Nació en Chazelet (Indre, Francia) el 5 de octubre de 1860 y murió en París el 6 del mismo mes de 1932. Fue un apasionado representante de la «apologética nueva» que, separando el cristianismo católico de la escolástica y del tomismo, procuraba conciliarlo con el pensamiento moderno y asumía sobre sí una ardua empresa: el establecimiento del acuerdo entre inmanencia y trascendencia. Ya sacerdote, ingresó en el Oratorio fundado por el cardenal De Berulle, confidente de Descartes, e ilustrado por pensadores de alta categoría, cual Malebranche y, más tarde, el padre Gratry. La citada institución poseía una tradición agustiniana y antimolinista que influyó profundamente en Lucien. Fueron autores predilectos suyos Pascal y Maine de Biran; y entre sus maestros y amigos figuraron Boutroux y Blondel. Profesor y director de algunos colegios, tuvo «le verbe haut, la plume en bataille», como él mismo afirmaba de Charles Denis, su predecesor en la dirección de Annales de philosophie chrétienne (1905-1913).
Mientras tanto, había escrito ya sus obras más importantes: Ensayos de filosofía religiosa (1903, v.) y El realismo cristiano y el idealismo griego (1904, v.). La autoridad eclesiástica incluyó tales textos en el índice, condenó las Annales, y obligó al religioso al silencio. Lucien sometióse. No obstante, las obras a cuya composición se dedicó durante aquel trágico aislamiento, publicadas luego póstumas — Études sur Descartes, en dos volúmenes —, merecieron también la condena de los censores romanos (1936). De la íntima inquietud del autor sobreviven únicamente las confidencias que contiene su correspondencia, que, junto con las de los otros modernistas, podrían integrar un interesante conjunto. Para Lucien, la filosofía es un arte, y no por cuanto deba ser considerada obra de fantasía, sino porque, más bien que ciencia y pensamiento abstracto, aparece, en realidad, vida concreta, amor de verdad, acción y obra moral de libertad. El conocimiento del ser nos viene de dentro y no de fuera, y se halla vinculado al de nosotros mismos; éste, a su vez, guarda relación con lo que somos, que es, en verdad, lo que queremos ser.
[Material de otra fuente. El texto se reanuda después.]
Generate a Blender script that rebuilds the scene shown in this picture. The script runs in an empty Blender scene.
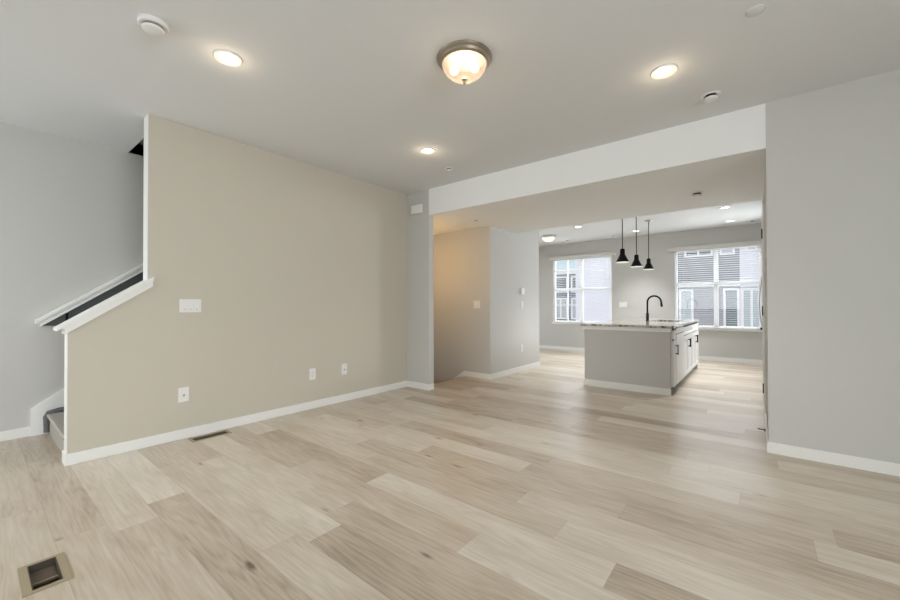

Tal filosofía recibe de su creador, Lucien, la denominación de «dogmatismo moral»», y sigue el principio según el cual la verdad está en nosotros mismos y es nosotros mismos. Somos un objeto moral, un individuo que no es estático, antes bien se hace y llega a deificarse. Nos hallamos en un misticismo que, sin embargo, no pretende ser panteísta, por cuanto nuestra personalidad no se ve absorbida por la de Dios: sólo está en una comunión de amor con el Creador. Lucien quiere descubrir en el hombre la exigencia de la gracia y restablecer una especie de unidad entre lo natural y lo sobrenatural, contra el tomismo y el molinismo, a la vez. Indudablemente, quien, como nuestro autor, repetía la expresión de modestia de Santo Tomás moribundo: «Mi Summa es paja para quemar», no podía ser bien visto por la Iglesia; los idealistas, empero, reprocharon a Lucien una irremediable contradicción entre el principio (amor, voluntad, vinculados a un objeto trascendente) y el método (inmanencia) de la filosofía de la acción. Sin embargo, resultaría sumamente injusto desconocer o menospreciar en Lucien las grandes cualidades y la inspiración del pensador, las virtudes del hombre, el tono elevado y noble jamás desfalleciente del polemista y el estilo perfecto del escritor en cuyas páginas se da, junto a la claridad de Descartes, la espiritualidad de Pascal.